### Given request
Go through the material and write it all out exactly, minus the pictures.

### Dataset excerpt
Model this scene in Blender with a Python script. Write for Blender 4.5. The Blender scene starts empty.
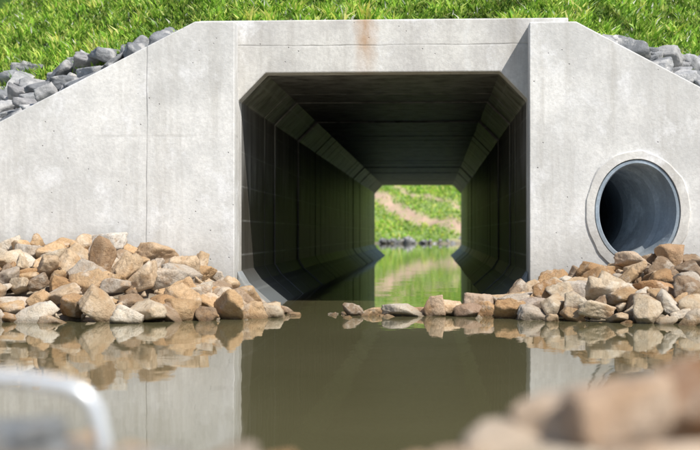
import bpy, bmesh, math, random
import numpy as np
from mathutils import Vector, noise as mnoise
rng = np.random.default_rng(7)
random.seed(7)
scene = bpy.context.scene
D = 17.4      # headwall face
YB = 58.6     # far end of culvert
XL, XR = -2.43, 1.17   # culvert inner walls
ZT = 2.93
def link(o):
    scene.collection.objects.link(o); return o
# ------------------------------------------------------------------ node helper
class NT:
    def __init__(s, name):
        s.m = bpy.data.materials.new(name); s.m.use_nodes = True
        s.t = s.m.node_tree; s.t.nodes.clear()
        s.out = s.t.nodes.new('ShaderNodeOutputMaterial')
        s.b = s.t.nodes.new('ShaderNodeBsdfPrincipled')
        s.t.links.new(s.b.outputs[0], s.out.inputs[0])
        s.co = s.t.nodes.new('ShaderNodeTexCoord').outputs['Object']
    def set(s, inp, v):
        if isinstance(v, bpy.types.NodeSocket): s.t.links.new(v, inp)
        elif isinstance(v, (tuple, list)) and len(v) == 3 and inp.type == 'RGBA': inp.default_value = (*v, 1)
        else: inp.default_value = v
    def mapping(s, scale, loc=(0,0,0), rot=(0,0,0)):
        n = s.t.nodes.new('ShaderNodeMapping'); s.set(n.inputs[0], s.co)
        n.inputs['Scale'].default_value = scale; n.inputs['Location'].default_value = loc
        n.inputs['Rotation'].default_value = rot
        return n.outputs[0]
    def noise(s, scale, detail=6, rough=.55, vec=None, dist=0):
        n = s.t.nodes.new('ShaderNodeTexNoise'); s.set(n.inputs['Vector'], vec or s.co)
        n.inputs['Scale'].default_value = scale; n.inputs['Detail'].default_value = detail
        n.inputs['Roughness'].default_value = rough; n.inputs['Distortion'].default_value = dist
        return n.outputs[0]
    def voro(s, scale, feature='F1', vec=None):
        n = s.t.nodes.new('ShaderNodeTexVoronoi'); n.feature = feature
        s.set(n.inputs['Vector'], vec or s.co); n.inputs['Scale'].default_value = scale
        return n.outputs['Distance']
    def ramp(s, f, a, b, va=0., vb=1.):
        n = s.t.nodes.new('ShaderNodeMapRange'); s.set(n.inputs[0], f)
        n.inputs[1].default_value = a; n.inputs[2].default_value = b
        n.inputs[3].default_value = va; n.inputs[4].default_value = vb
        return n.outputs[0]
    def math(s, op, a, b=0., c=None):
        n = s.t.nodes.new('ShaderNodeMath'); n.operation = op
        s.set(n.inputs[0], a); s.set(n.inputs[1], b)
        if c is not None: s.set(n.inputs[2], c)
        return n.outputs[0]
    def mix(s, f, a, b, mode='MIX'):
        n = s.t.nodes.new('ShaderNodeMix'); n.data_type = 'RGBA'; n.blend_type = mode
        s.set(n.inputs[0], f); s.set(n.inputs[6], a); s.set(n.inputs[7], b)
        return n.outputs[2]
    def xyz(s):
        n = s.t.nodes.new('ShaderNodeSeparateXYZ'); s.set(n.inputs[0], s.co); return n.outputs
    def attr(s, name):
        n = s.t.nodes.new('ShaderNodeAttribute'); n.attribute_name = name; return n.outputs['Color']
    def bump(s, h, strength=.3, dist=.02):
        n = s.t.nodes.new('ShaderNodeBump'); s.set(n.inputs['Height'], h)
        n.inputs['Strength'].default_value = strength; n.inputs['Distance'].default_value = dist
        s.t.links.new(n.outputs[0], s.b.inputs['Normal'])
    def fin(s, col, rough=.8, spec=.3):
        s.set(s.b.inputs['Base Color'], col); s.set(s.b.inputs['Roughness'], rough)
        s.b.inputs['Specular IOR Level'].default_value = spec
        return s.m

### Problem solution
Model this scene in Blender with a Python script. Write for Blender 4.5. The Blender scene starts empty.
import bpy, bmesh, math, random
import numpy as np
from mathutils import Vector, noise as mnoise
rng = np.random.default_rng(7)
random.seed(7)
scene = bpy.context.scene
D = 17.4      # headwall face
YB = 58.6     # far end of culvert
XL, XR = -2.43, 1.17   # culvert inner walls
ZT = 2.93
def link(o):
    scene.collection.objects.link(o); return o
# ------------------------------------------------------------------ node helper
class NT:
    def __init__(s, name):
        s.m = bpy.data.materials.new(name); s.m.use_nodes = True
        s.t = s.m.node_tree; s.t.nodes.clear()
        s.out = s.t.nodes.new('ShaderNodeOutputMaterial')
        s.b = s.t.nodes.new('ShaderNodeBsdfPrincipled')
        s.t.links.new(s.b.outputs[0], s.out.inputs[0])
        s.co = s.t.nodes.new('ShaderNodeTexCoord').outputs['Object']
    def set(s, inp, v):
        if isinstance(v, bpy.types.NodeSocket): s.t.links.new(v, inp)
        elif isinstance(v, (tuple, list)) and len(v) == 3 and inp.type == 'RGBA': inp.default_value = (*v, 1)
        else: inp.default_value = v
    def mapping(s, scale, loc=(0,0,0), rot=(0,0,0)):
        n = s.t.nodes.new('ShaderNodeMapping'); s.set(n.inputs[0], s.co)
        n.inputs['Scale'].default_value = scale; n.inputs['Location'].default_value = loc
        n.inputs['Rotation'].default_value = rot
        return n.outputs[0]
    def noise(s, scale, detail=6, rough=.55, vec=None, dist=0):
        n = s.t.nodes.new('ShaderNodeTexNoise'); s.set(n.inputs['Vector'], vec or s.co)
        n.inputs['Scale'].default_value = scale; n.inputs['Detail'].default_value = detail
        n.inputs['Roughness'].default_value = rough; n.inputs['Distortion'].default_value = dist
        return n.outputs[0]
    def voro(s, scale, feature='F1', vec=None):
        n = s.t.nodes.new('ShaderNodeTexVoronoi'); n.feature = feature
        s.set(n.inputs['Vector'], vec or s.co); n.inputs['Scale'].default_value = scale
        return n.outputs['Distance']
    def ramp(s, f, a, b, va=0., vb=1.):
        n = s.t.nodes.new('ShaderNodeMapRange'); s.set(n.inputs[0], f)
        n.inputs[1].default_value = a; n.inputs[2].default_value = b
        n.inputs[3].default_value = va; n.inputs[4].default_value = vb
        return n.outputs[0]
    def math(s, op, a, b=0., c=None):
        n = s.t.nodes.new('ShaderNodeMath'); n.operation = op
        s.set(n.inputs[0], a); s.set(n.inputs[1], b)
        if c is not None: s.set(n.inputs[2], c)
        return n.outputs[0]
    def mix(s, f, a, b, mode='MIX'):
        n = s.t.nodes.new('ShaderNodeMix'); n.data_type = 'RGBA'; n.blend_type = mode
        s.set(n.inputs[0], f); s.set(n.inputs[6], a); s.set(n.inputs[7], b)
        return n.outputs[2]
    def xyz(s):
        n = s.t.nodes.new('ShaderNodeSeparateXYZ'); s.set(n.inputs[0], s.co); return n.outputs
    def attr(s, name):
        n = s.t.nodes.new('ShaderNodeAttribute'); n.attribute_name = name; return n.outputs['Color']
    def bump(s, h, strength=.3, dist=.02):
        n = s.t.nodes.new('ShaderNodeBump'); s.set(n.inputs['Height'], h)
        n.inputs['Strength'].default_value = strength; n.inputs['Distance'].default_value = dist
        s.t.links.new(n.outputs[0], s.b.inputs['Normal'])
    def fin(s, col, rough=.8, spec=.3):
        s.set(s.b.inputs['Base Color'], col); s.set(s.b.inputs['Roughness'], rough)
        s.b.inputs['Specular IOR Level'].default_value = spec
        return s.m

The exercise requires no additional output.